Officials: Promoting Solano as a whole could lure more businesses to the region

February 21 2020

By Kimberly K. Fu | kfu@thereporter.com | Vacaville Reporter

PUBLISHED: February 20, 2020 at 7:08 p.m. | UPDATED: February 20, 2020 at 7:09 p.m.

Solano continues to be a place where businesses can flourish and communities can thrive.

So said Bob Burris, president and chief executive officer of Solano Economic Development Corporation, at the EDC’s annual meeting luncheon Thursday at the Hilton Garden Inn in Fairfield.

He spoke about how the organization has grown, strengthened its resources and outreach and succeeded in creating the county’s regional narrative. Prospective businesses don’t see borders, he said, or lines where one city ends and another begins. Thus, he emphasized the importance of working together, promoting each other and talking up the region as a whole.

“The end goal is to get them here, get people here,” Burris said.

He pointed out three “rings of opportunity”: the waterfront locales of Vallejo and Benicia, the bioscience possibilities of Fairfield and Vacaville and food innovation and agricultural lures of Dixon, Winters and rural Solano areas near Davis.

San Francisco-based Thistle saw the attraction.

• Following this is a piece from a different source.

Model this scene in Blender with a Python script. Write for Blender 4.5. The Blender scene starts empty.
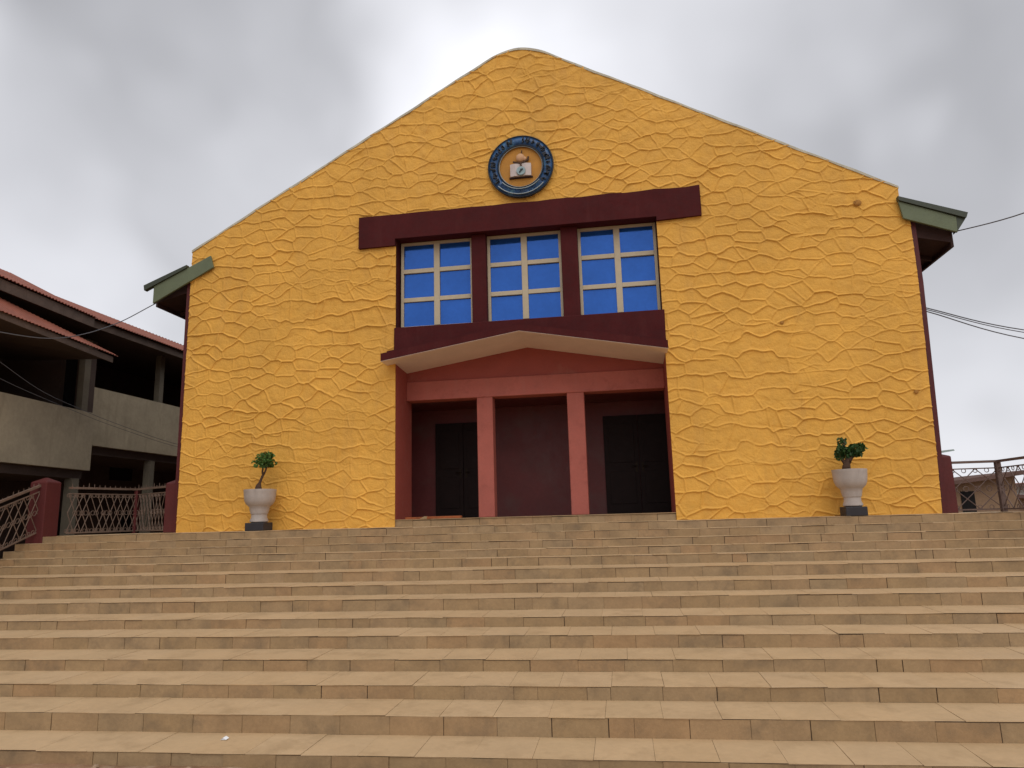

A family-owned “modern, tech-enabled, organic food and nutrition company,” Thistle creators and husband and wife team Ashwin Cheriyan and Shiri Avnery saw an opportunity to expand operations while remaining close to their headquarters, being near major markets and locating to a place that’s affordable to employees.

So last May. the couple made the decision to locate their primary ready-to-eat meal production and packaging facility on Eubanks Drive and have since broken ground.

Cheriyan said the company, launched in 2013, is all about providing healthy, tasty, prepared plant-based meals to consumers. The aim is overall health and food sustainability.

It’s been a dream for the couple, who pursued other pursuits before going all in on their own business.

He was a lawyer and comes from a family of doctors.

She conducted PhD-level research on “how we can make better choices to do better for our environment.”

Together, they built Thistle and slowly but surely found a following.

Since its inception, the company has made about 2 million meals and 500,000 deliveries, Cheriyan said.

In Vacaville, the company plans to offer several hundred jobs.

The work continues to bring more business to Solano, Burris said, and attract more companies like Thistle. Solano has much to offer, he added, and Solano EDC will continue to be a major source of support.